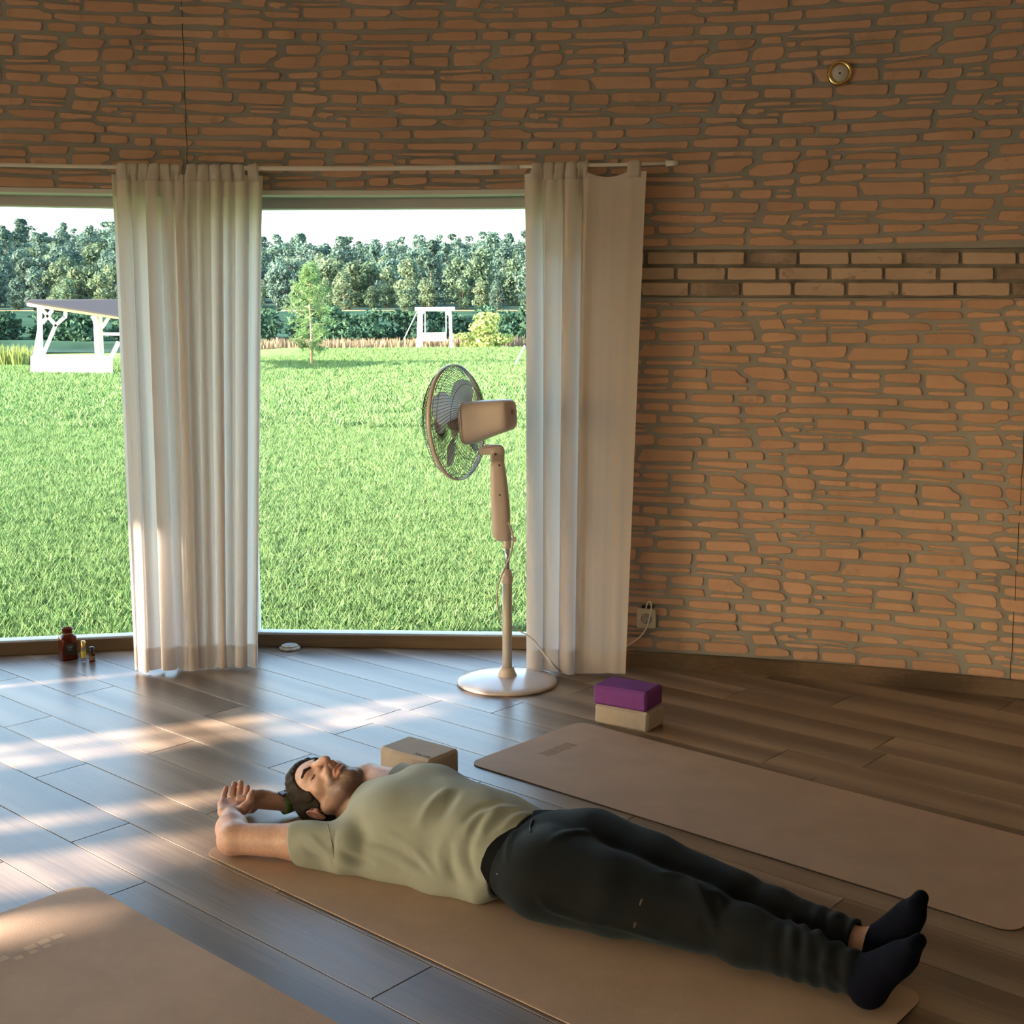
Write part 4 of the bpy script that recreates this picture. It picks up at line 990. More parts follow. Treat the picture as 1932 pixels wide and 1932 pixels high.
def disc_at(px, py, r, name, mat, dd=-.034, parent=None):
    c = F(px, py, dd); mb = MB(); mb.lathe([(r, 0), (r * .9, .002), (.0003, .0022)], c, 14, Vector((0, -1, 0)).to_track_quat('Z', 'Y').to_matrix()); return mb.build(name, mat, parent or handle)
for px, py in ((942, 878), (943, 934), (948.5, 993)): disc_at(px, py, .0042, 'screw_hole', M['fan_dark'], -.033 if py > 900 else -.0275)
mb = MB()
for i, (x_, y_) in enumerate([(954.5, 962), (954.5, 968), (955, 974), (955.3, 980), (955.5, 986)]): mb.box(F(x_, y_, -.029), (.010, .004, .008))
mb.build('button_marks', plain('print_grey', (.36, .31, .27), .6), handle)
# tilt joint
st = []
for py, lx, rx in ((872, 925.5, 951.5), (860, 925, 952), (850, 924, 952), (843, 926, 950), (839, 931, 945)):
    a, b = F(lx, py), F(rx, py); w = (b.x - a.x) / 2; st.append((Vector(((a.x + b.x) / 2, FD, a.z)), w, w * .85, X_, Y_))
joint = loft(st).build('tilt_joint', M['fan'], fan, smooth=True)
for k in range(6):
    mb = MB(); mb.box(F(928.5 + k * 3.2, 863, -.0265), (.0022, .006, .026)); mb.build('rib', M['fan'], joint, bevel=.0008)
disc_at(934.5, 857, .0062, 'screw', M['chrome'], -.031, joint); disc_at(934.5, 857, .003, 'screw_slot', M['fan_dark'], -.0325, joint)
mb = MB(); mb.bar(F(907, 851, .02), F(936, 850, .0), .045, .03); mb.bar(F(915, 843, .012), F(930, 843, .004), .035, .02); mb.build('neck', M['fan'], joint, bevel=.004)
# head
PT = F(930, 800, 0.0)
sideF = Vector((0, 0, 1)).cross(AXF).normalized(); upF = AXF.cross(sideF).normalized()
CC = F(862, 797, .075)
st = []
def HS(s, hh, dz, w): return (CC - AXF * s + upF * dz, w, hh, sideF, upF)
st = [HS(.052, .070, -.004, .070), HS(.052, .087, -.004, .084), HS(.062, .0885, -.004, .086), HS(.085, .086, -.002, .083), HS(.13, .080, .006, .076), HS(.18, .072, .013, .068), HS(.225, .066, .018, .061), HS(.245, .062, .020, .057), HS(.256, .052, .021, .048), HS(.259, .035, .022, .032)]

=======

◆ **EXERCISE DETAILS**: Exclude the images, then output the data above word for word.

◆ **OUTPUT FOR THIS TASK**:
Write part 4 of the bpy script that recreates this picture. It picks up at line 990. More parts follow. Treat the picture as 1932 pixels wide and 1932 pixels high.
def disc_at(px, py, r, name, mat, dd=-.034, parent=None):
    c = F(px, py, dd); mb = MB(); mb.lathe([(r, 0), (r * .9, .002), (.0003, .0022)], c, 14, Vector((0, -1, 0)).to_track_quat('Z', 'Y').to_matrix()); return mb.build(name, mat, parent or handle)
for px, py in ((942, 878), (943, 934), (948.5, 993)): disc_at(px, py, .0042, 'screw_hole', M['fan_dark'], -.033 if py > 900 else -.0275)
mb = MB()
for i, (x_, y_) in enumerate([(954.5, 962), (954.5, 968), (955, 974), (955.3, 980), (955.5, 986)]): mb.box(F(x_, y_, -.029), (.010, .004, .008))
mb.build('button_marks', plain('print_grey', (.36, .31, .27), .6), handle)
# tilt joint
st = []
for py, lx, rx in ((872, 925.5, 951.5), (860, 925, 952), (850, 924, 952), (843, 926, 950), (839, 931, 945)):
    a, b = F(lx, py), F(rx, py); w = (b.x - a.x) / 2; st.append((Vector(((a.x + b.x) / 2, FD, a.z)), w, w * .85, X_, Y_))
joint = loft(st).build('tilt_joint', M['fan'], fan, smooth=True)
for k in range(6):
    mb = MB(); mb.box(F(928.5 + k * 3.2, 863, -.0265), (.0022, .006, .026)); mb.build('rib', M['fan'], joint, bevel=.0008)
disc_at(934.5, 857, .0062, 'screw', M['chrome'], -.031, joint); disc_at(934.5, 857, .003, 'screw_slot', M['fan_dark'], -.0325, joint)
mb = MB(); mb.bar(F(907, 851, .02), F(936, 850, .0), .045, .03); mb.bar(F(915, 843, .012), F(930, 843, .004), .035, .02); mb.build('neck', M['fan'], joint, bevel=.004)
# head
PT = F(930, 800, 0.0)
sideF = Vector((0, 0, 1)).cross(AXF).normalized(); upF = AXF.cross(sideF).normalized()
CC = F(862, 797, .075)
st = []
def HS(s, hh, dz, w): return (CC - AXF * s + upF * dz, w, hh, sideF, upF)
st = [HS(.052, .070, -.004, .070), HS(.052, .087, -.004, .084), HS(.062, .0885, -.004, .086), HS(.085, .086, -.002, .083), HS(.13, .080, .006, .076), HS(.18, .072, .013, .068), HS(.225, .066, .018, .061), HS(.245, .062, .020, .057), HS(.256, .052, .021, .048), HS(.259, .035, .022, .032)]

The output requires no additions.